Der Plan, am Geißbockheim das Leistungszentrum zu errichten, bleibt von alledem unberührt. Allerdings brauchte der FC auch in Bocklemünd Infrastruktur – und die kostet Geld. Wer würde das bezahlen?

Seeck: Wenn die Halle ohnehin neu gebaut wird, könnten Anbauten dort in einer Partnerschaft errichtet werden. Ich warne grundsätzlich davor, dieses Areal durch Aufbauten zu zersiedeln. Dann wird der Platz wirklich knapp. Wir brauchen Aufbauten, wollen aber vor allem Flächen für den Sport. Klar ist, dass der FC dort mehr braucht als nur eine Umkleidekabine.

Die Kombination aus Leistungs-, Breiten- und Individualsport könnte die Sportstadt Köln nach vorn bringen.

Seeck: Ich hoffe und erwarte, dass dort keine Zäune hochgezogen werden. Wir brauchen einen offenen Charakter, um in einem solchen Sportpark den 1. FC Köln für alle sichtbar werden zu lassen. Der FC kann dort ein Bestandteil des Breitensports werden.
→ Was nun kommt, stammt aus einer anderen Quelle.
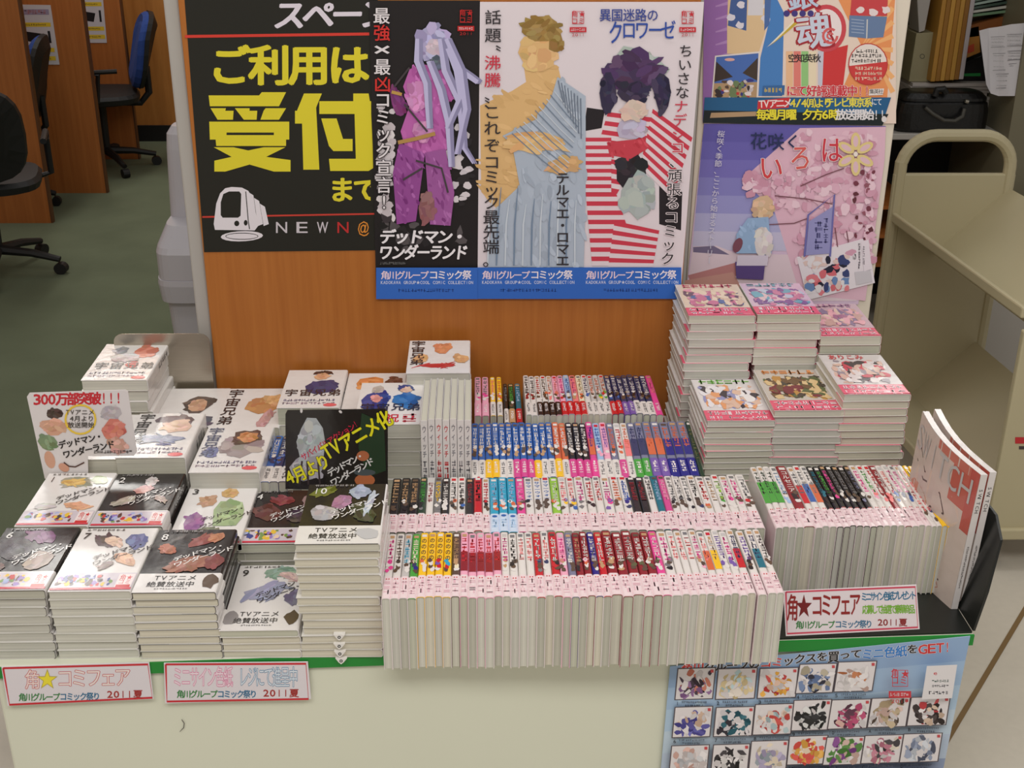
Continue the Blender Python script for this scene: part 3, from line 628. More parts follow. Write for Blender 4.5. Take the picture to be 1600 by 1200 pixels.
# ------------------------------------------------------------------ black tray, side plate and magazines at the right
tr = thing('metal_tray', 'black sheet metal tray with an upright side plate at the right end of the cabinet', 'tray', (.7, .2, T)); L0 = tr.location.copy()
topslab(.47, XR-.001, T+.0005, T+.004, .42, .001).put('base_plate', M_BLACK, tr, L0)
PX = [(1520, 986), (1534, 928), (1560, 829), (1541, 807)]
f0 = Vector((XR, fy(XR)+.002, T+.004)); zt = .175
pp = [f0, f0+Vector((.012, .004, .07)), f0+Vector((.026, .02, zt-.02)), f0+Vector((.03, .06, zt+.002)), f0+Vector((.03, .33, zt+.002)), f0+Vector((0, .33, 0))]
MB().prism(pp, (.004, 0, 0)).put('side_plate', M_BLACK, tr, L0)
def mag(i, bpx, tpx, label):
    y0 = .135+.004*i
    b0 = atY(*bpx, y0); t0 = atY(*tpx, y0); th = .0105
    root = thing('magazine', label, 'magazine', b0, 'two upright magazines'); L0 = root.location.copy()
    up = t0-b0; back = Vector((-.024+.006*i, .205, .012)); side = Vector((th, 0, 0))
    n_ = back.cross(up).normalized()
    # curled sheet block: cover face bows outwards
    rings = []
    for k in range(7):
        u = k/6; bow = math.sin(u*math.pi)*.012
        o_ = b0+back*u+Vector((-bow, 0, 0)); h_ = up
        rings.append([o_, o_+side, o_+h_+side, o_+h_])
    MB().loft(rings).put('pages', M_GLOSS, root, L0, (214, 208, 206))
    def fn(u, v, l):
        bow = math.sin(u*math.pi)*.012
        return b0+back*u+Vector((-bow-.0006-l*EPS, 0, 0))+up*(1-v)
    cv = Print(lambda u, v, l: fn(u, v, l))
    # grid so that the print follows the curl
    def grid(u0, v0, u1, v1, col, n=8):
        cv.l += 1; P = []
        for k in range(n+1): P += [(u0+(u1-u0)*k/n, v0), (u0+(u1-u0)*k/n, v1)]
        cv.raw(P, [(2*k, 2*k+1, 2*k+3, 2*k+2) for k in range(n)], col, cv.l)
    grid(0, 0, 1, 1, (206, 190, 180)); grid(.0, 0, .55, .06, (196, 110, 92)); grid(.0, .06, .3, .3, (190, 96, 80)); grid(0, 0, .1, .42, (186, 84, 72))
    for (cx, cy, rx, ry, c) in [(.5, .38, .38, .14, (214, 192, 176)), (.35, .72, .3, .2, (212, 190, 176)), (.25, .48, .2, .06, (205, 130, 105)), (.3, .58, .14, .04, (208, 140, 115)), (.5, .9, .3, .07, (190, 130, 115))]:
        cv.ell(1-cx, cy, rx, ry, c, 0, 14, .05)
    for pts in ([(.85, .2), (.7, .3), (.4, .32), (.3, .42)], [(.3, .42), (.5, .46), (.6, .55)], [(.7, .62), (.5, .72), (.45, .8)], [(.2, .85), (.5, .9), (.8, .84)], [(.9, .3), (.7, .36), (.62, .34)]):
        cv.line(pts, .012, (70, 45, 40))
    for j, ch in enumerate('SWITCH'): cv.glyph(ch, .84-j*.165, .05, -.0+.15, .17, (190, 188, 186), 30, 0, None, 0, True) if False else None
    # masthead runs from the far edge towards the spine
    def mast(j, ch):
        ensure(ch, 25); vs, fs = GL[(ch, 0)]; x0_ = min(a_[0] for a_ in vs); x1_ = max(a_[0] for a_ in vs)
        P = [(.98-(j+((a_[0]-x0_)/(x1_-x0_) if x1_-x0_ > .2 else .5+a_[0]-x0_)*.86)*.158, .23-a_[1]*.24) for a_ in vs]
        cv.raw(P, [tuple(f_) for f_ in fs], (188, 186, 184), 60)
    for j, ch in enumerate('SWITCH'): mast(j, ch)
    cv.put('cover', M_GLOSS, root, L0, 'line-drawn pink and red cover')
    pr = Print(lambda u, v, l: b0+side*u+up*(1-v)+Vector((0, -.0004-l*EPS, 0)))
    ensure('SWITCH', 20)
    for j, ch in enumerate('SWITCH'):
        vs, fs = GL[(ch, 0)]
        pr.raw([(.25+a_[1]*.75, .10+j*.028+a_[0]*.036) for a_ in vs], [tuple(f_) for f_ in fs], (60, 58, 60), 2)
    pr.scrib(.35, .5, .3, .3, 22, (120, 115, 115)); pr.put('spine_print', M_GLOSS, root, L0)
mag(0, (1484, 961), (1533, 742), 'upright magazine with the red masthead cover facing left')
mag(1, (1497, 960), (1547, 738), 'upright magazine behind the one with the red masthead, only its spine showing')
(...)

Ich verspreche mir insgesamt vom Sportentwicklungsplan, dass die Tendenz dahin geht, Individualsportler auch wieder an Gemeinschaften zu binden. Damit etwa dort, wo die Bürger joggen gehen, Laufgruppen entstehen.

Oder dass Basketballer, die in den Streetball-Anlagen spielen, Hallenzeiten von den Vereinen zum Beispiel für schlechtes Wetter angeboten bekommen. Es gibt keine Rangfolge zwischen Individual- und Vereinssport, das soll kein Gegensatz sein. Ich halte offene Sportanlagen für das exakt richtige Mittel, diese Sportler zusammenzubringen.
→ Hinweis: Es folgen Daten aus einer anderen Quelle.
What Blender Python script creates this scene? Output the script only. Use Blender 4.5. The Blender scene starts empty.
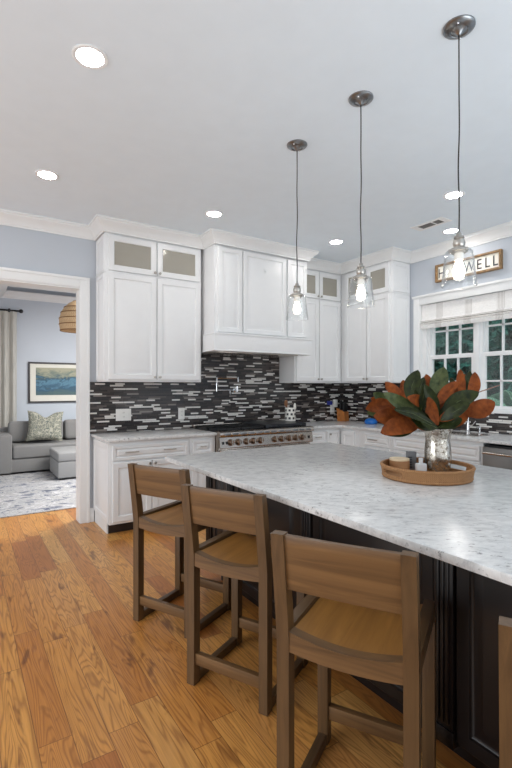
import bpy, bmesh, math, random
from mathutils import Vector, Matrix
random.seed(7)
PI = math.pi
SC = bpy.context.scene
COL = SC.collection

# ---------------------------------------------------------------- camera, world, exposure
cam_data = bpy.data.cameras.new('camera')
cam = bpy.data.objects.new('camera', cam_data)
COL.objects.link(cam)
cam.location = (0, 0, 1.3984)
cam.rotation_euler = (PI / 2, 0, -0.5758)
cam_data.sensor_fit = 'HORIZONTAL'
cam_data.sensor_width = 36.0
cam_data.lens = 454.43 / 512 * 36
cam_data.shift_y = 3.05 / 512
cam_data.clip_start = 0.02
SC.camera = cam

world = bpy.data.worlds.new('world')
SC.world = world
world.use_nodes = True
bg = world.node_tree.nodes['Background']
bg.inputs['Color'].default_value = (0.93, 0.965, 1.0, 1)
bg.inputs['Strength'].default_value = 0.62
SC.view_settings.view_transform = 'Standard'
SC.view_settings.look = 'None'
SC.view_settings.gamma = 1.0
SC.view_settings.use_curve_mapping = False
SC.view_settings.exposure = 0.82
LAMP_STRENGTH = 52.0
BULB_STRENGTH = 14.0

def fill_light(name, loc, rot, sx, sy, power, col):
    ld = bpy.data.lights.new(name, 'AREA')
    ld.shape = 'RECTANGLE'; ld.size = sx; ld.size_y = sy; ld.energy = power; ld.color = col
    o = bpy.data.objects.new(name, ld); COL.objects.link(o)
    o.location = loc; o.rotation_euler = rot
    return o
# unseen area lights added to brighten the living room and the kitchen
fill_light('living_fill', (2.8, 6.3, 2.97), (0, 0, 0), 2.2, 1.0, 105, (1, .985, .955))  # added fill inside the living room, no fixture there
fill_light('ceiling_bounce_fill', (2.5, -1.8, .5), (math.radians(166), 0, 0), 3.6, 2.2, 62, (.80, .92, 1))  # added fill aimed up so the ceiling bounces light, no door there
fill_light('kitchen_left_fill', (-3.3, 2.2, 1.45), (0, -PI / 2, 0), 2.2, 3.4, 42, (.88, .95, 1))  # added fill from the open left side, no window there

# ---------------------------------------------------------------- materials
def lin(c):
    return tuple(((v / 255) / 12.92 if v / 255 <= .04045 else ((v / 255 + .055) / 1.055) ** 2.4) for v in c) + (1.0,)

class NT:
    def __init__(s, name):
        s.m = bpy.data.materials.new(name)
        s.m.use_nodes = True
        s.t = s.m.node_tree
        s.b = s.t.nodes['Principled BSDF']
        s.out = s.t.nodes['Material Output']
    def n(s, typ, **kw):
        nd = s.t.nodes.new(typ)
        for k, v in kw.items():
            setattr(nd, k, v)
        return nd
    def l(s, a, b):
        s.t.links.new(a, b)
    def val(s, sock, v):
        if hasattr(v, 'is_output'):
            s.l(v, sock)
        else:
            sock.default_value = v
    def math(s, op, a, b=0.0, c=None):
        nd = s.n('ShaderNodeMath', operation=op)
        s.val(nd.inputs[0], a)
        s.val(nd.inputs[1], b)
        if c is not None:
            s.val(nd.inputs[2], c)
        return nd.outputs[0]
    def coord(s, kind='Object'):
        return s.n('ShaderNodeTexCoord').outputs[kind]
    def mapping(s, vec, scale=(1, 1, 1), loc=(0, 0, 0), rot=(0, 0, 0)):
        nd = s.n('ShaderNodeMapping')
        s.l(vec, nd.inputs[0])
        nd.inputs['Scale'].default_value = scale
        nd.inputs['Location'].default_value = loc
        nd.inputs['Rotation'].default_value = rot
        return nd.outputs[0]
    def noise(s, vec, scale, detail=3, rough=.5, dist=0.0):
        nd = s.n('ShaderNodeTexNoise')
        s.l(vec, nd.inputs['Vector'])
        nd.inputs['Scale'].default_value = scale
        nd.inputs['Detail'].default_value = detail
        nd.inputs['Roughness'].default_value = rough
        nd.inputs['Distortion'].default_value = dist
        return nd.outputs['Fac']
    def ramp(s, fac, stops, const=False):
        nd = s.n('ShaderNodeValToRGB')
        cr = nd.color_ramp
        if const:
            cr.interpolation = 'CONSTANT'
        while len(cr.elements) < len(stops):
            cr.elements.new(0.5)
        for e, (p, c) in zip(cr.elements, stops):
            e.position = p
            e.color = c
        s.val(nd.inputs[0], fac)
        return nd.outputs[0]
    def mix(s, fac, a, b, mode='MIX'):
        nd = s.n('ShaderNodeMix', data_type='RGBA', blend_type=mode)
        s.val(nd.inputs[0], fac)
        s.val(nd.inputs[6], a)
        s.val(nd.inputs[7], b)
        return nd.outputs[2]
    def bump(s, height, strength=.2, dist=.01):
        nd = s.n('ShaderNodeBump')
        nd.inputs['Strength'].default_value = strength
        nd.inputs['Distance'].default_value = dist
        s.l(height, nd.inputs['Height'])
        s.l(nd.outputs[0], s.b.inputs['Normal'])
    def set(s, color=None, rough=None, metal=None, **kw):
        if color is not None:
            s.val(s.b.inputs['Base Color'], color)
        if rough is not None:
            s.val(s.b.inputs['Roughness'], rough)
        if metal is not None:
            s.val(s.b.inputs['Metallic'], metal)
        for k, v in kw.items():
            s.val(s.b.inputs[k], v)
        return s.m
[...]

Es gab zuletzt den Brandbrief des Stadtsportbundes mit den großen Sportvereinen, in dem sich bitterlich beklagt wurde, dass die Politik zu wenig für den Sport unternimmt. Ist das so?

Seeck: Ich halte uns im Sportausschuss für Lobbyisten des Sports, und zwar im positiven Sinne. Der Sport hat unglaubliche Kraft, ist aber fragmentiert. Deshalb begrüße ich diese Allianz, die den Finger in die Wunde legt. Ich finde das gut, weil es uns antreibt, den Blick nach vorn zu richten und uns die Frage zu stellen, welche Bedeutung der Sport in dieser Stadt haben soll. In den Sonntagsreden wird immer vom Gesundheitssport gesprochen, vom Seniorensport.

Der Sport kann aber noch viel mehr: Integration ist da ein Thema, aber auch die Spaltung der Gesellschaft, die wir zunehmend beobachten. Wer, wenn nicht der Sport, kann das auffangen? Deswegen hoffe ich, dass es auch in der Politik mittlerweile ein Verständnis dafür gibt, dass der Sport in den Mittelpunkt der Stadtgesellschaft gehört. Da reicht es nicht, hier und da einen Kunstrasenplatz zu bauen. Die Probleme Gesundheit, auch Kindergesundheit. Vereinsamung, Integration – auf alle diese Fragen weiß der Sport eine Antwort. Daher muss es dringend mehr Mittel geben. Ich finde die Allianz sehr gut, weil sie alle einschließt und auch die Verbindung zwischen Breiten- und Profisport herstellt. Und da schließt sich aus meiner Sicht ein Kreis. Denn es ist aus meiner Sicht überhaupt kein Widerspruch, wenn Breitensport und Profisport in Bocklemünd in Kontakt sind.

Kann man denn derzeit Köln überhaupt als Sportstadt bezeichnen?

Seeck: Ich persönlich bin nicht bereit, auf den Begriff zu verzichten, denn sonst gebe ich etwas auf. Der Begriff Sportstadt Köln ist ein Antrieb, daher werde ich ihn nicht aufgeben. Köln ist ja eine Sportstadt, wir haben Spitzensport in dieser Stadt. Aber ich verstehe die Kritiker, denn es gibt noch sehr viel zu tun.